Des membres de la PEMRA tentent de censurer Geo News illégalement
Reporters sans frontières s’inquiète de l’ordonnance de fermeture des locaux et de suspension immédiate des licences de trois chaînes de Geo Television : Geo News, Geo Tez et Geo Entertainment prononcée par un comité formé par la Pakistan Electronic Media Regulatory Authority (PEMRA) le 20 mai 2014.
Cette décision a depuis été désavouée par la PEMRA dans un communiqué indiquant qu’elle n’avait pas de force légale puisque le comité n’avait “pas été appelé dans le respect des dispositions de l’article 3(4) du règlement de la PEMRA de 2009”. Le règlement de l'organe de régulation impose la présence d'au moins la moitié des membres - soit sept - pour que puisse être convoquée une réunion. Le comité réuni le 20 mai n'en comptait que cinq.

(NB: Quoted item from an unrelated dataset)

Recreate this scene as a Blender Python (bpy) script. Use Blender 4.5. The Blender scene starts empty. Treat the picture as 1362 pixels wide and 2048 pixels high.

La PEMRA a également indiqué s’être tournée vers le Ministère de la Loi, de la Justice et des Droits de l’homme afin d’obtenir un avis juridique sur la question.
La PEMRA avait été saisie par le ministre de la défense Khawaja Muhammad Asif et chargée de trouver un moyen légal d’attaquer Geo News suite aux accusations relayées par la chaîne contre les services de renseignements, suspectés d’être à l’origine de la tentative d’assassinat contre le journaliste et présentateur de Geo News, Hamid Mir, le 19 avril dernier à Karachi.
“La décision hâtive du comité, immédiatement désavouée par la PEMRA, montre la volonté de certains représentants du pouvoir pakistanais d’interdire par tous les moyens, y compris illégaux, la diffusion de Geo News”, déclare Benjamin Ismaïl, responsable du bureau Asie-Pacifique de Reporters sans frontières. "Nous appelons la PEMRA à ne pas céder à la pression des services de renseignement et du ministre de la défense, et de mettre le droit au service de la liberté de l’information”, ajoute-t-il.
Les enquêtes d’Hamid Mir sur les actions menées par l’Inter-Services Intelligence (ISI) dans la province du Balouchistan avaient fait de lui la cible de nombreuses menaces, intimidations et de poursuites en justice. Il avait fait part de ses craintes à Reporters sans frontières et à son frère, Amir Mir, affirmant qu’une éventuelle attaque à son encontre “devrait être imputée à l’ISI et son chef, le Lieutenant Chef Zaheerul Islam”. Son frère ayant relayé ces accusations au micro de Geo News, la chaîne a été accusée d’avoir tenu des propos anti-patriotiques et victime d’une campagne visan à la discréditer au cours des semaines suivantes.
Le climat dans lequel travaillent les professionnels du groupe de médias s’est profondément détérioré suite à ces attaques, les journalistes du journal Jang et de Geo News devenant la cible de menaces de mort et de menaces. Le 5 mai, une note a été laissée dans les locaux de l’imprimerie du quotidien, accusant l’équipe de Jang et Geo News d’être “anti-patriotiques, anti-musulmans et anti-armée” et menaçant le journal de “graves conséquences” s’il ne fermait pas ses bureaux de Peshawar. Le personnel a été appelé à “démissionner immédiatement du groupe traître”. Le 15 mai, le parti politique islamique Sunni Ittehad Council a déclaré que regarder Geo News était “haram”, et appelé à son interdiction pour avoir diffusé un contenu “blasphématoire”.
Le Pakistan se positionne à la 158e place sur 180 pays dans le classement mondial de la liberté de la presse 2014 établi par Reporters sans frontières pour l’année 2014.